Vous qui entrez ici, abandonnez tout espoir sous une presse hydraulique. « Verdict» , c’est un jeu croisé à quatre personnages : le juge Leguen et Nicole Léoni s’affrontent, chacun tenant entre ses mains un être cher à l’autre. Evidemment tout termine mal, avec deux suicidés sur le carreau, un juge déshonoré, et un meurtrier en liberté mais rempli de honte ... Bienvenue dans le monde joyeux d’André Cayatte !

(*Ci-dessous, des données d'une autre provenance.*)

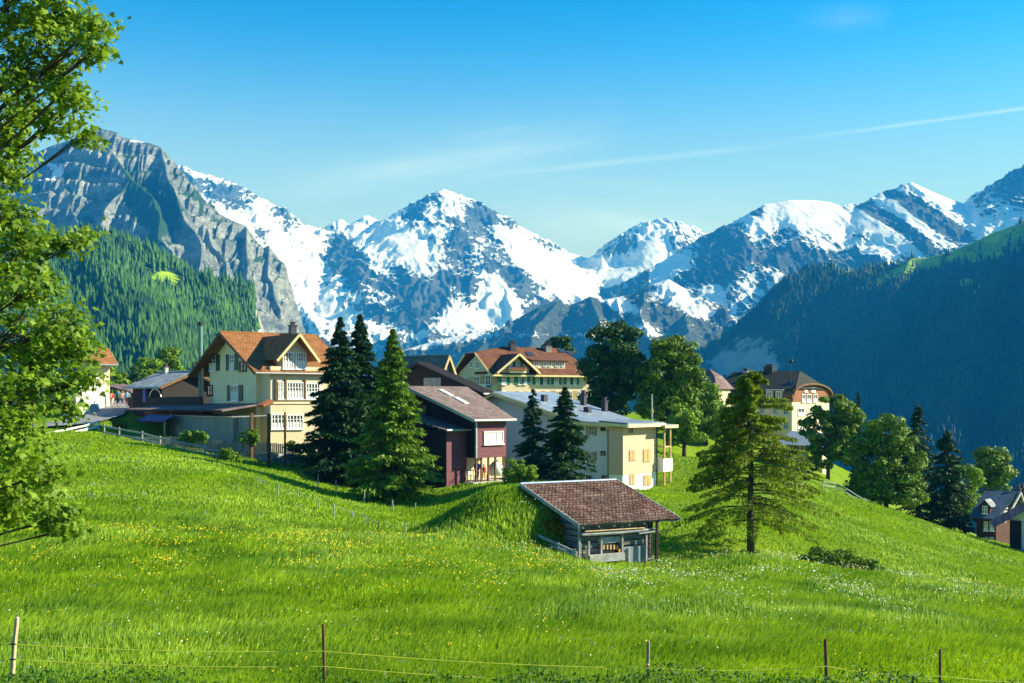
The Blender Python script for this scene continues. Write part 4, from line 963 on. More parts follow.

La noirceur du film suinte dans tous les plans, filmés pour la plupart de nuit, sur des routes désertes, dans des bâtisses sombres et mal éclairées, ou encore dans le grand appartement désert du juge Leguen. L’intrigue est sordide : les filles de bonne famille sont des catins, et l’assassin n’est qu’un petit enfant. Et puis il y a ce portrait au vitriol de la Cour d’Assises, où les débats sont suspendus à l’humeur du juge ; une scène mythique, celle du délibéré du jury, dans laquelle un magistrat à bout de souffle sacrifie sans sourciller son honneur et sa dignité.
La figure tonitruante de tout ce film, c’est Jean Gabin, dont voici l’avant-dernier film, deux ans avant son décès : un Jean Gabin fatigué, auquel André Cayatte impose le rôle d’un magistrat dépassé, dominé de bout en bout, et sans éclat. Une partition à contrepied de ses habitudes, face à une Sophie Loren déjà vieillissante et hystérique, pour accoucher d’un film horriblement noir.
Mais pour moi, la prestation de Jean Gabin demeurera mythique pour un détail : son index droit, bouffé par le tabac, devenu presque rouge. Comme pour nous rappeler que même s’il se démène, la fin approche.
« Verdict » fait partie des derniers films d’André Cayatte : une poignée de longs-métrages effroyables, désespérés, dans lesquels les personnages sont broyés inéluctablement, les uns après les autres. C'est Bertrand Tavernier qui prendra la relève, avec « L'Horloger de Saint-Paul ».